■ GOAL
Look for the string "part" in the lines and copy each line that has it.

■ MATERIAL SHOWN
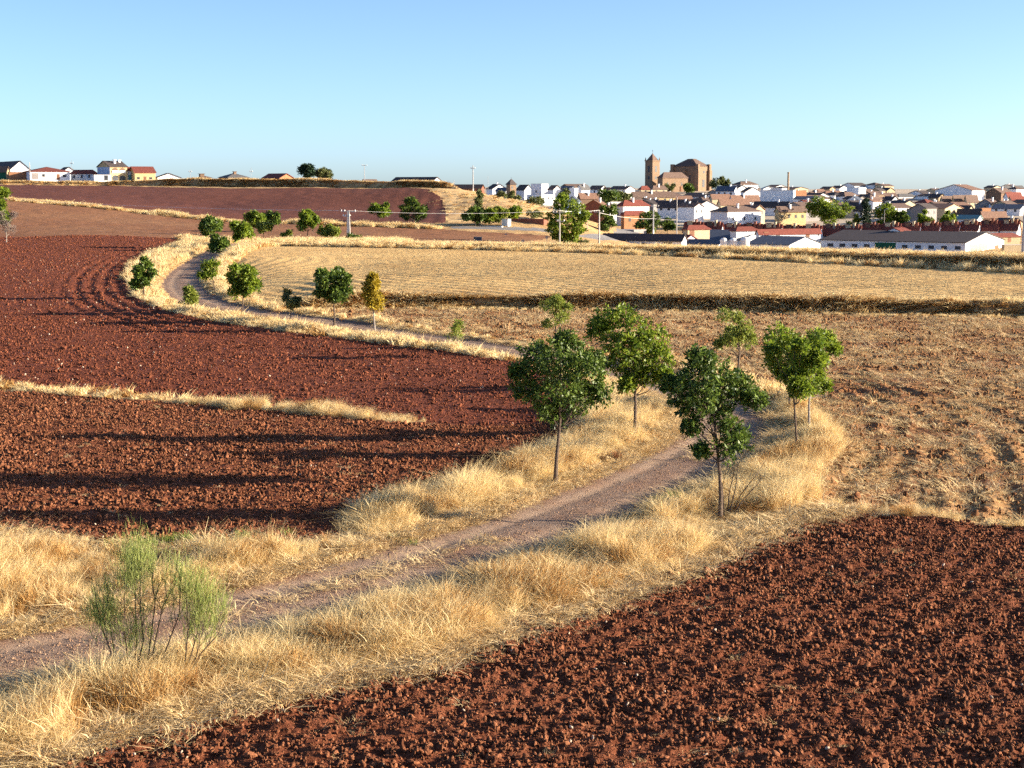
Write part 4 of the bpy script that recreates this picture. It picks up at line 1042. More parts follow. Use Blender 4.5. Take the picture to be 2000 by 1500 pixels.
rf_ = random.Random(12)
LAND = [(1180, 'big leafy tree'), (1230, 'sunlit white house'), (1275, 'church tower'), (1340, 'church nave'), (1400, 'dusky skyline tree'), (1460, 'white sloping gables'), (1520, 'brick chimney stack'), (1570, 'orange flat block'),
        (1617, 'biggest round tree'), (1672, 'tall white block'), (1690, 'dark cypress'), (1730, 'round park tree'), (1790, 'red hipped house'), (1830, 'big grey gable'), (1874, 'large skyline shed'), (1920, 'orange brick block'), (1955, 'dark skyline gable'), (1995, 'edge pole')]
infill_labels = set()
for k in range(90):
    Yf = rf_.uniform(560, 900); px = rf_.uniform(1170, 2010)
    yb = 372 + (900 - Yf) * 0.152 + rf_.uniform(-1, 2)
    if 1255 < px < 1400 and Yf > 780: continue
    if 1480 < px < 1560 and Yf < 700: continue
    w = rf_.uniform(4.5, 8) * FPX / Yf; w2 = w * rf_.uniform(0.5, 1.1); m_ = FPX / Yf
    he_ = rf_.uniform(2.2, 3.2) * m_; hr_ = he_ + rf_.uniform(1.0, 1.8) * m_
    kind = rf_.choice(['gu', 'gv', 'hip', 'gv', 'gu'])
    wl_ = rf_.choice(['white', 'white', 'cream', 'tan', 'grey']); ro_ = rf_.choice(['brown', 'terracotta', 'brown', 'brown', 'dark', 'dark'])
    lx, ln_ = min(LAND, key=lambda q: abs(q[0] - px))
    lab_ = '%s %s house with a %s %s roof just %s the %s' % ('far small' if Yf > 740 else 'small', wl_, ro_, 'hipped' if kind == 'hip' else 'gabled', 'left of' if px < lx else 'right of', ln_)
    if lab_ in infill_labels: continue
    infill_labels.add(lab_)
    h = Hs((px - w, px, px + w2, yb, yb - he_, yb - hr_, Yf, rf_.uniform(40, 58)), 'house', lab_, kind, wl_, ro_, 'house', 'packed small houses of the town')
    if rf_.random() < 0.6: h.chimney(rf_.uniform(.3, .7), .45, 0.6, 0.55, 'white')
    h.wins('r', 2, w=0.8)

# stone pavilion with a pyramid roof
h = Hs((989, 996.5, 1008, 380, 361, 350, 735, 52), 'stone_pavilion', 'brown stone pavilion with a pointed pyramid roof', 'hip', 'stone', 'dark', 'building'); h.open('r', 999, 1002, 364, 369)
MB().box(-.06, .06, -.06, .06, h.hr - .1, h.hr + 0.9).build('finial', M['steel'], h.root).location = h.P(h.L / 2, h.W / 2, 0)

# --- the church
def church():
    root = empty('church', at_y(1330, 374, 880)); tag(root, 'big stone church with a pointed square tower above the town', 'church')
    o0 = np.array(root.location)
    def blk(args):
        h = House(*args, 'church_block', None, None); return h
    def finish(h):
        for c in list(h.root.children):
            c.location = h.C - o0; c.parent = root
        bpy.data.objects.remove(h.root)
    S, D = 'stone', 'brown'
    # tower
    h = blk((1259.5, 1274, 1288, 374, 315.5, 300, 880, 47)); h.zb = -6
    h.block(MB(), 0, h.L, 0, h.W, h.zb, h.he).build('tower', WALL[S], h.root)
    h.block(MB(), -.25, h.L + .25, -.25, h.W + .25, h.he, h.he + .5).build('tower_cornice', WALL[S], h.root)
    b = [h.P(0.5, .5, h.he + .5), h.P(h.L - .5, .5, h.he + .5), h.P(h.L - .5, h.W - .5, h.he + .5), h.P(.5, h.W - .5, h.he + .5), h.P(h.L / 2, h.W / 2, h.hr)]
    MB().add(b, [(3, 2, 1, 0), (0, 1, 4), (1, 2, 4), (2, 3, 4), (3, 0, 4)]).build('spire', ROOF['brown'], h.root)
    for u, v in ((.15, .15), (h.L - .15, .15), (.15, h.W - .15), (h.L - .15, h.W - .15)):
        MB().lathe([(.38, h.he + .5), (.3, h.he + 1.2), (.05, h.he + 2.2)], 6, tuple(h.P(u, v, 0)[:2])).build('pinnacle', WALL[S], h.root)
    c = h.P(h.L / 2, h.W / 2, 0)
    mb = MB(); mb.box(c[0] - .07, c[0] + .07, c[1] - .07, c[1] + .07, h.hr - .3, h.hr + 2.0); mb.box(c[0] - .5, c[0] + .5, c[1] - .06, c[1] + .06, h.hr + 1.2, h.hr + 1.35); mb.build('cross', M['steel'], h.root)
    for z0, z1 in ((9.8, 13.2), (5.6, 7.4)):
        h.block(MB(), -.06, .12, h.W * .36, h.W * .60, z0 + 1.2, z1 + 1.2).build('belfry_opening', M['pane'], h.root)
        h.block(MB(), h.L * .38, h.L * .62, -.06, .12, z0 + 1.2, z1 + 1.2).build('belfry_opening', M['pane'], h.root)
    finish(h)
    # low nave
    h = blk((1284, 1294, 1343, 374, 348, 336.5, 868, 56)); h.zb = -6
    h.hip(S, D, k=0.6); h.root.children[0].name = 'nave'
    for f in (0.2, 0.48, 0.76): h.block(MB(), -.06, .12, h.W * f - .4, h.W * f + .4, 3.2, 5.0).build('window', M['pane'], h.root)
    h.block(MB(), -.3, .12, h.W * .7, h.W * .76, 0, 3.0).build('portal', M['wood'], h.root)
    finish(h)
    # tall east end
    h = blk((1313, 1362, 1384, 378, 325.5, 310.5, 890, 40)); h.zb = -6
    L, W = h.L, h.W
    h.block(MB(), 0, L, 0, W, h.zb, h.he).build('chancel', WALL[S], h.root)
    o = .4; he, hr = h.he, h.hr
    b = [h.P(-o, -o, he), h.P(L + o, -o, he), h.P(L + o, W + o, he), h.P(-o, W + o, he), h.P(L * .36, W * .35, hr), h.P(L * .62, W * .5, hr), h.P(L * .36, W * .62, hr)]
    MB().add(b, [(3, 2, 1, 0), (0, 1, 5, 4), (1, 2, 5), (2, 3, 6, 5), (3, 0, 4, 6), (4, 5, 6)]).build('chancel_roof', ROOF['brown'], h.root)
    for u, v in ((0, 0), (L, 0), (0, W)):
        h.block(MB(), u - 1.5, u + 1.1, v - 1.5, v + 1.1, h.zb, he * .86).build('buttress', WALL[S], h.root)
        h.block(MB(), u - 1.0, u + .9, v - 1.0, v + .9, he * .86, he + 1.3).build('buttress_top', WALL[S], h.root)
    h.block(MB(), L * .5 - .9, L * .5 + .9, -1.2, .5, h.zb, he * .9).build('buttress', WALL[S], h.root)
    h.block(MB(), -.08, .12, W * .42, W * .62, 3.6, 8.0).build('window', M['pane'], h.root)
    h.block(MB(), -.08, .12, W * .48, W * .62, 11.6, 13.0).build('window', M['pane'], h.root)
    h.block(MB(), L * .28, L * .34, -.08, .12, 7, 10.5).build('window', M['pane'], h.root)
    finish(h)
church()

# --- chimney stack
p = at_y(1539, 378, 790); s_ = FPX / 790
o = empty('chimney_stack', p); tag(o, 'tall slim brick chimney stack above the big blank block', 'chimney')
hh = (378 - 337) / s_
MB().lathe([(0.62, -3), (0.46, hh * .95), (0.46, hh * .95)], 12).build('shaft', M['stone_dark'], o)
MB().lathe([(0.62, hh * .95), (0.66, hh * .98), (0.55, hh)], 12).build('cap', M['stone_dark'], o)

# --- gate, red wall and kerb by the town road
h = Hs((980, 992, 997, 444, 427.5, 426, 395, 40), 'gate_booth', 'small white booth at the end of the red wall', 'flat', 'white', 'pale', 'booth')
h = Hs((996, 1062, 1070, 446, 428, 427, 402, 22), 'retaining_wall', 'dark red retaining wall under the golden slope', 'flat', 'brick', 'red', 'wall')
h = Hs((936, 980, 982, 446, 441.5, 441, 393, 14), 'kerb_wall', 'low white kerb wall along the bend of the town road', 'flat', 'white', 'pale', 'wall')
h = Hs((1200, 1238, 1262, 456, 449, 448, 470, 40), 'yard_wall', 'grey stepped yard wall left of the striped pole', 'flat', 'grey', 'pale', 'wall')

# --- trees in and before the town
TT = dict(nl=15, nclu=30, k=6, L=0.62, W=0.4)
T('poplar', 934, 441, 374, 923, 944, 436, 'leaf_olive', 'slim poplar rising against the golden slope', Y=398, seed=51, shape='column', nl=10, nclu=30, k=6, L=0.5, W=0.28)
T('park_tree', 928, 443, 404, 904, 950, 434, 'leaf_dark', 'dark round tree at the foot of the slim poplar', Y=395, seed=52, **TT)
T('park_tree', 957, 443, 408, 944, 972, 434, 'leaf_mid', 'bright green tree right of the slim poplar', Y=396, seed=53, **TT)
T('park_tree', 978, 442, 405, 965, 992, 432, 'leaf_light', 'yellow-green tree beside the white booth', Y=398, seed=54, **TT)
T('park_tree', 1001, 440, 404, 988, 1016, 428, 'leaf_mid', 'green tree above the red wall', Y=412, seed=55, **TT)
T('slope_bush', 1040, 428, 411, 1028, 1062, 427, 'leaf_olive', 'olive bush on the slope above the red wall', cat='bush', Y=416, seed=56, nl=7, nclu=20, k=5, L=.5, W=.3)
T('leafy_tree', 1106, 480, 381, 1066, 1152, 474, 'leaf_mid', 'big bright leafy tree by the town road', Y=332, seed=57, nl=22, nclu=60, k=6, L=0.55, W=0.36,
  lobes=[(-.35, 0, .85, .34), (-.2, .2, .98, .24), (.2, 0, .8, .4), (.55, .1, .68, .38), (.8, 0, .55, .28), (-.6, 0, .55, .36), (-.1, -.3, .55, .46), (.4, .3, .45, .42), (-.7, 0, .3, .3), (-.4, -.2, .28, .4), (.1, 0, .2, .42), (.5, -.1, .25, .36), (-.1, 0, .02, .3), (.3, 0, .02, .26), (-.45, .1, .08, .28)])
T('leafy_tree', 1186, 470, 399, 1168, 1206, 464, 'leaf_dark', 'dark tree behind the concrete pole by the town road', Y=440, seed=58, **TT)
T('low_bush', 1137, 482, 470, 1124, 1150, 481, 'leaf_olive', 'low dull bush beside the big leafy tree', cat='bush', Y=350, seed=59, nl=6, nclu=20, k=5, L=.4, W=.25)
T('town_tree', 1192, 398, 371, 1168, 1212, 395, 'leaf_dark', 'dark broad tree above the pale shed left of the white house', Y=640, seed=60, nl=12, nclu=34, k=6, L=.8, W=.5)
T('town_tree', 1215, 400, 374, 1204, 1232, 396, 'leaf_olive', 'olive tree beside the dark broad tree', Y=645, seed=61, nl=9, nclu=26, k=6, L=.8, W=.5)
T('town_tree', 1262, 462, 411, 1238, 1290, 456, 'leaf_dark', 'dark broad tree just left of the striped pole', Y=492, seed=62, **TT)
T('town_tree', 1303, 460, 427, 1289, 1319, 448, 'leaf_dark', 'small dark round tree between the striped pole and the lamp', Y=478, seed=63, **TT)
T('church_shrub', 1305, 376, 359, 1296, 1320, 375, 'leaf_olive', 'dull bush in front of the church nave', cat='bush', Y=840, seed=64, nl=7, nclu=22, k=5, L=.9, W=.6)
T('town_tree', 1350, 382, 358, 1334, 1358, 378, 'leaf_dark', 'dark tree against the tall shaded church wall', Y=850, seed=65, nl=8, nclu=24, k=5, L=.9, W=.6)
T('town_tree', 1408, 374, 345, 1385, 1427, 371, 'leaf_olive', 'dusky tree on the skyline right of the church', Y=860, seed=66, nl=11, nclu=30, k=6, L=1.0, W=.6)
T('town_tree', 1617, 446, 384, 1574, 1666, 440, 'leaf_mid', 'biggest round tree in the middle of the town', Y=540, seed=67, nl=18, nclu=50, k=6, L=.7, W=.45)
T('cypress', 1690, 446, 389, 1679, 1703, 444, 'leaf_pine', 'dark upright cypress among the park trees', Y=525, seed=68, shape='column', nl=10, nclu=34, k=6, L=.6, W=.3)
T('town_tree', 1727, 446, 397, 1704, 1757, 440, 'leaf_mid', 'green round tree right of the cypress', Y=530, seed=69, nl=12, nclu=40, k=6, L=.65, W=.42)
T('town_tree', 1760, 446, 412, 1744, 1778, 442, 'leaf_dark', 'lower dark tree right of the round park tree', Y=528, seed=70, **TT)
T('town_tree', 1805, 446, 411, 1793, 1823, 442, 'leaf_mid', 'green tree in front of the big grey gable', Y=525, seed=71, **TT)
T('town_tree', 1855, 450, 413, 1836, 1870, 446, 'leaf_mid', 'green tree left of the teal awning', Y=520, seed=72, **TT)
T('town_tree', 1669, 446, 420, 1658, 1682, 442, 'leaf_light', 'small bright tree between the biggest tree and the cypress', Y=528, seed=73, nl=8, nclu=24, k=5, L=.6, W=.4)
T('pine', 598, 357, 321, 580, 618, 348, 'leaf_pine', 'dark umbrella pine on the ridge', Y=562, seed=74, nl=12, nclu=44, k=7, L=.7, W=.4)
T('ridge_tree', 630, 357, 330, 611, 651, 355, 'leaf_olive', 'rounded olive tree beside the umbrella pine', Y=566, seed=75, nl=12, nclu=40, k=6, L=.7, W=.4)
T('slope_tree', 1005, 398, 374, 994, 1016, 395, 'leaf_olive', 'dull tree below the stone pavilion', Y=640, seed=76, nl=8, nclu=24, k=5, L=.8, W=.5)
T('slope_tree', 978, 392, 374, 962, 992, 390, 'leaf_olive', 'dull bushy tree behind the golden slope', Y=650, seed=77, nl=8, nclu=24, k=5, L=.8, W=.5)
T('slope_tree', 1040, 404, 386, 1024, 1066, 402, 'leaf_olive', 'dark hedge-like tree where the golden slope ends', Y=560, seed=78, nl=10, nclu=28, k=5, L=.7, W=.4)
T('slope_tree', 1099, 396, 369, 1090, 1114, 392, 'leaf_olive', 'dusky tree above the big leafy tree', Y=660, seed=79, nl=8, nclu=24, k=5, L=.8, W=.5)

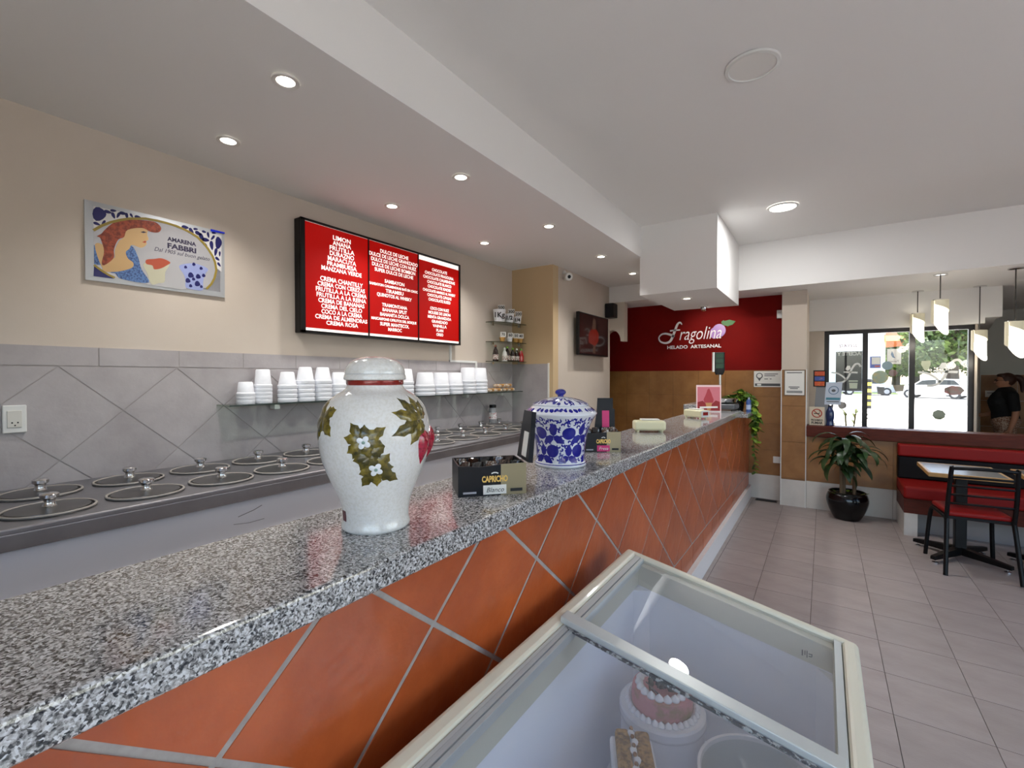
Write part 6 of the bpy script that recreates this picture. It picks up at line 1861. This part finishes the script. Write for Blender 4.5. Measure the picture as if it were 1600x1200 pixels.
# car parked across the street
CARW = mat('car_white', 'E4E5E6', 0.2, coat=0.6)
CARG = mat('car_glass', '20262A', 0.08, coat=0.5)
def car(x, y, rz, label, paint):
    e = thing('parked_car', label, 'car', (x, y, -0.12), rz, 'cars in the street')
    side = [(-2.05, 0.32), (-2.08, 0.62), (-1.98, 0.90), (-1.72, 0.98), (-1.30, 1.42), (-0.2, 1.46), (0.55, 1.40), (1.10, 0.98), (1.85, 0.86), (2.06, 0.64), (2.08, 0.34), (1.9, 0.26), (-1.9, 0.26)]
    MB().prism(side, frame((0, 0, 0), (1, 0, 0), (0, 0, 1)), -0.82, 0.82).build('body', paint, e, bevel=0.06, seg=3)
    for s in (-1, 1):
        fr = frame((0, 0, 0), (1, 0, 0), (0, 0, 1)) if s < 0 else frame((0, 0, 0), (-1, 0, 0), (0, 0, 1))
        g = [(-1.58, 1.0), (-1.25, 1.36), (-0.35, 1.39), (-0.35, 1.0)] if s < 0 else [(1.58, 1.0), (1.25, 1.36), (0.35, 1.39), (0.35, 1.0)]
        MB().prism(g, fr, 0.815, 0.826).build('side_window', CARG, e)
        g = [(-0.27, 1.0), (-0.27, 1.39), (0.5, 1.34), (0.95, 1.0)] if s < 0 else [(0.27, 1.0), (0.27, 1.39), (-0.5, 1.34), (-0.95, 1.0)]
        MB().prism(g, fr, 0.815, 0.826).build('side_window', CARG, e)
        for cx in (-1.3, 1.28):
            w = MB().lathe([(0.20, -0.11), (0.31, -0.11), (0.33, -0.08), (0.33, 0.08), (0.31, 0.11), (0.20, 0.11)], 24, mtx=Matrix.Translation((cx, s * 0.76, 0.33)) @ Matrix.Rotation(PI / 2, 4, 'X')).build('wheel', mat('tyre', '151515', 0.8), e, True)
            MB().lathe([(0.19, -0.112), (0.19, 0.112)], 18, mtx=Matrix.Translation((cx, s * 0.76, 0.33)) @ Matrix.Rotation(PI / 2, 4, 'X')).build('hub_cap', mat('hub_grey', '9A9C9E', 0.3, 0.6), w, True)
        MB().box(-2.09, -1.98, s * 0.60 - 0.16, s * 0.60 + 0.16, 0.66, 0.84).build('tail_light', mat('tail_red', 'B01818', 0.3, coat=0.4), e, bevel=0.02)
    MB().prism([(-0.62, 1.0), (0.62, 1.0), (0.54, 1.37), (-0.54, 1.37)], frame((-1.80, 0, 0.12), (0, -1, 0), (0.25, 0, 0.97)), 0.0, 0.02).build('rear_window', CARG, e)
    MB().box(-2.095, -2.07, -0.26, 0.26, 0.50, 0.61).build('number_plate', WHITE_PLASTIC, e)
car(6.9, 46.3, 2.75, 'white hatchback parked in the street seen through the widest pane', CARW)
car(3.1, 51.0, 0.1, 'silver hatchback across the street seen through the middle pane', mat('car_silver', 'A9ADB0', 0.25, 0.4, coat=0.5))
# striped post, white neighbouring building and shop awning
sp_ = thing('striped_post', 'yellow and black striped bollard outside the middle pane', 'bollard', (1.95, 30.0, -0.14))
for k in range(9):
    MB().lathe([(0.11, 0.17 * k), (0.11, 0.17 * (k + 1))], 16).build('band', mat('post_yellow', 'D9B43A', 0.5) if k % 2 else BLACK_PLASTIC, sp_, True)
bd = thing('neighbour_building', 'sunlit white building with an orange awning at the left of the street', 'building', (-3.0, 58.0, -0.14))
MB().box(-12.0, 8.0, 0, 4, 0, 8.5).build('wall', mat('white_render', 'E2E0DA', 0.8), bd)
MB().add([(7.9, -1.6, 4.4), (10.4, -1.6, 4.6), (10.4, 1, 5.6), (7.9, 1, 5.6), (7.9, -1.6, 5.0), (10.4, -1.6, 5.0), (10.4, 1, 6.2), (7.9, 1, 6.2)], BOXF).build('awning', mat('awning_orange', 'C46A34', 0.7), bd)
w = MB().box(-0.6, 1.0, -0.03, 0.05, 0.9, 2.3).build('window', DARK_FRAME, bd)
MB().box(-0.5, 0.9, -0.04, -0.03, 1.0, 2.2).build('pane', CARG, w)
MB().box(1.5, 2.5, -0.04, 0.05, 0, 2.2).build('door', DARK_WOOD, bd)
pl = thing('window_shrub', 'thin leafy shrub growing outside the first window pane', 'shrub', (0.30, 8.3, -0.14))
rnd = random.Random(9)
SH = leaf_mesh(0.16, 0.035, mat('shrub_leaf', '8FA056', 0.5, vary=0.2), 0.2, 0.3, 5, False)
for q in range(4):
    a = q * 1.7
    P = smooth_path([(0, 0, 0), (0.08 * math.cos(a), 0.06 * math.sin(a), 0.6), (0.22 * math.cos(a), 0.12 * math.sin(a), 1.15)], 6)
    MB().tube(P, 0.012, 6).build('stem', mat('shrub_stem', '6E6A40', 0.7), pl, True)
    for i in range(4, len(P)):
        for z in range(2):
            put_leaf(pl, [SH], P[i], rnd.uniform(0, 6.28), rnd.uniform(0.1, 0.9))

■ THE ANSWER
Write part 4 of the bpy script that recreates this picture. It picks up at line 1042. More parts follow. Use Blender 4.5. Take the picture to be 2000 by 1500 pixels.
Write part 6 of the bpy script that recreates this picture. It picks up at line 1861. This part finishes the script. Write for Blender 4.5. Measure the picture as if it were 1600x1200 pixels.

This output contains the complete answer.